Originally Posted by **Jen** Bluebee, my company gives insurance to Partners male or female as long as they give proof they are living together for a certain amount of time. I don't understand why your husband's company will only give insurance to a gay partner? That sounds a little conflicting to me. Not sure if I read that your post correctly. Basically his insurance company will allow for same sex partners to be placed on a company insurance but a couple (male/female) are unable to do this unless they are married. Ex: If a lesbian couple have been living together for 6 months, she can put her partner on her insurance plan. However, a boyfriend can not put his girlfriend or fiancee (no matter how long they have been together) on the insurance until they get married.
Originally Posted by wongy74 The United States Constitution guarantees the right to marry. Therefore, it should not matter what race, gender, religion, etc. the couple may be. Right or wrong, moral or immoral- that is not the issue to me. It is the law and the law should be as it stands and upheld as it stands today.
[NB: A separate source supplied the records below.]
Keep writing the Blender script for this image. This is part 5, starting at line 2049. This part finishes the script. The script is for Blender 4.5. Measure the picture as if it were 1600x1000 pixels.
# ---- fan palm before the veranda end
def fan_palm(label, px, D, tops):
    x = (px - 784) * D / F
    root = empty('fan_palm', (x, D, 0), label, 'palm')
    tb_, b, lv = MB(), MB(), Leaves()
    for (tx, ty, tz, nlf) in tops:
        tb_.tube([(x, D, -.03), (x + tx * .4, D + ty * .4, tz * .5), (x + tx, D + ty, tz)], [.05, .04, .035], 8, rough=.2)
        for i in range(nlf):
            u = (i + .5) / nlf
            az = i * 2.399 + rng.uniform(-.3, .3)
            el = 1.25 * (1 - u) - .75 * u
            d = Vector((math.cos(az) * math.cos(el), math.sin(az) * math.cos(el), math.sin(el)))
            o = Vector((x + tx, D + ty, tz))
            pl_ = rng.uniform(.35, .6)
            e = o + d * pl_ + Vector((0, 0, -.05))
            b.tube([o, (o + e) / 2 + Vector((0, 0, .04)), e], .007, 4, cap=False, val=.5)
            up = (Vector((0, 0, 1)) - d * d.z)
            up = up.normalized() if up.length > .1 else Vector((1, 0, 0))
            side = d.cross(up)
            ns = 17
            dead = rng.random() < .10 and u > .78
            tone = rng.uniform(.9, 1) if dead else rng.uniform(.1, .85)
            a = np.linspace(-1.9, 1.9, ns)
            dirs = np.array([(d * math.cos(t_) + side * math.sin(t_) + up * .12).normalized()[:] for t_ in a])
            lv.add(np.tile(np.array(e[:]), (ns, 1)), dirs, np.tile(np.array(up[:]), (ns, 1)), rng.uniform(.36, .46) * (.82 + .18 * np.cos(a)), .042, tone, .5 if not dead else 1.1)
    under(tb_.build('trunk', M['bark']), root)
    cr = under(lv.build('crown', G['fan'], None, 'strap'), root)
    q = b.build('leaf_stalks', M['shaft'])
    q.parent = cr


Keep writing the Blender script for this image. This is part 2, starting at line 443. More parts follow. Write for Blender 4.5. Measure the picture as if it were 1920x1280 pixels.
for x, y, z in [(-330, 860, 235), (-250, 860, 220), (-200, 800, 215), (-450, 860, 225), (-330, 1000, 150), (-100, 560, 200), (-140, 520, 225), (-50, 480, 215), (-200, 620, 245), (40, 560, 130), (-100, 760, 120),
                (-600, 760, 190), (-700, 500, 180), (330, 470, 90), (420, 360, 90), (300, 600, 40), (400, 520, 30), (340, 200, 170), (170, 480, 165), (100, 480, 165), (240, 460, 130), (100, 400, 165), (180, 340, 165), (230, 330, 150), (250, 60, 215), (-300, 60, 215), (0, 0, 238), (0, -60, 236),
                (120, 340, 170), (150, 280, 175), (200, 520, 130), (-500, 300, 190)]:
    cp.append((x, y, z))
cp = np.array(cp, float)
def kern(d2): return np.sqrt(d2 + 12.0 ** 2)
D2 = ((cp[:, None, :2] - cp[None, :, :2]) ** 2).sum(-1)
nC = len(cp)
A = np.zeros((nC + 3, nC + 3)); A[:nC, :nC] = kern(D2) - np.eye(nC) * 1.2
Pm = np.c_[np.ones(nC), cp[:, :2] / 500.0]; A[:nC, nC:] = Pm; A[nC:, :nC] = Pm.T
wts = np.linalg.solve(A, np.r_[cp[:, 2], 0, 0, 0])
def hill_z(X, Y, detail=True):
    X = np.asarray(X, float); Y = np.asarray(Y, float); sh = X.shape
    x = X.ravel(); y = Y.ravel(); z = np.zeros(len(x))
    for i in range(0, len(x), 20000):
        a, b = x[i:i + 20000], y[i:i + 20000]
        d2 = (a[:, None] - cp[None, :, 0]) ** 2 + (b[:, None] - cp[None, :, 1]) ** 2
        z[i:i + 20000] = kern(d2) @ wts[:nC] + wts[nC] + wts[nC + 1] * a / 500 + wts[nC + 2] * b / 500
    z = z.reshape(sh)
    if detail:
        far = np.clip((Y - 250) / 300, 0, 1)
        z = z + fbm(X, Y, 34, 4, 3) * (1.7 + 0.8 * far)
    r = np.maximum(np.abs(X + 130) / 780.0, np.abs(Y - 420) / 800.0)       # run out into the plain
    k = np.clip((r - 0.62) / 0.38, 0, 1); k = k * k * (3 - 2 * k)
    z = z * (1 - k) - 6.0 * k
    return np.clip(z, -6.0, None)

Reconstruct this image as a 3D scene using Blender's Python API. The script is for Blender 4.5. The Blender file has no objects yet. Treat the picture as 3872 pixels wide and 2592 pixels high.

Moreover, denying homosexuals the right to marry is discrimination, much like the discrimination against African-Americans that took place in this country. In earlier years, some people had believed that marriages between races was "unnatural." For instance, in Loving v Virginia (1967), a black woman and a white man had been found guilty of violating Virginia's ban on interracial marriages and ordered to leave the state. The Supreme Court found Virginia's law to violate the Equal Protection Clause because it invidiously classified on the basis of race, but it also indicated the law would violate the Due Process Clause as an undue interference with 'the fundamental freedom" of marriage.
In the end, the marriage was between a MAN & WOMAN. However, I do not recall the United States Constitution "guaranting the right to marry" or even if the word marriage is mentioned in the Constitution but if there is such an admendment, article or bill could you please post it.
P.S. I'm sorry but discrimination against African Americans is in my opinion not the same or even much like discrimination against gays/lesbians. Honestly, I get bothered when people try to compare the two to prove a point being that being gay/lesbian is not an outward apperance. Discrimination only happens to gays/lesbians when they tell that they are gay while discrimination to African Americans happens because one sees your skintone.